Streaming ate the theatrical window, but it never touched the gatekeeping. Cannes, Venice and Berlin still decide what cinema we'll be watching a year from now — including the films that end up on a platform.
The sceptic's favourite line goes like this: why bother with Cannes if the film turns up on a platform six months later anyway? The logic looks airtight — access to cinema has become infinite, there's no scarcity left. But it confuses two very different things: access and selection.
A platform gives you access. It shows you everything, and so it means nothing. The algorithm doesn't answer the one question that actually matters to a viewer — which of these ten thousand titles is worth two hours of your life. A festival answers it. The programmer is a rare figure in this industry: someone who deliberately says "no" to ninety-nine percent and takes responsibility for the choice.
A festival isn't a premiere, it's a certificate
When a film makes the main competition at Cannes, more than a screening happens. A status is conferred. That status then works for years: on the poster, in the pitch to distributors, in the headlines, in the viewer's memory. "Cannes winner" and "released on a platform" are two different ways for a film to exist in the culture, and the first is still the stronger one.
A platform asks what you'll watch tonight. A festival asks what we'll remember in twenty years. They're different questions, and we need both.

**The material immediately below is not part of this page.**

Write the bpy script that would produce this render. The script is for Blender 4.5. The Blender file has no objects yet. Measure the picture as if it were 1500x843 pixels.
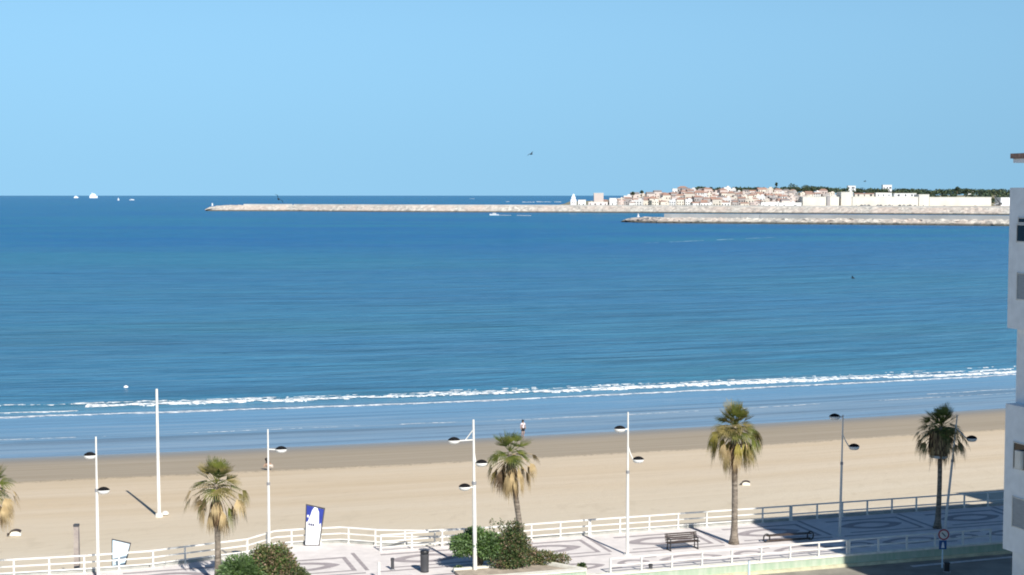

The paradox is that the streamers understand this perfectly. Netflix and Apple don't carry their films to Venice for fun — they need precisely the festival legitimacy the algorithm can't manufacture. A platform would happily buy status outright, but status isn't for sale. It can only be earned through selection.
What this means for the viewer
The festival calendar is, in effect, a free edit of world cinema, performed on your behalf by people who watch a thousand films a year. Following the competitions at Cannes, Venice and Berlin is the cheapest way to go a decade without missing anything that matters. Not because festivals are always right — but because they, at least, choose.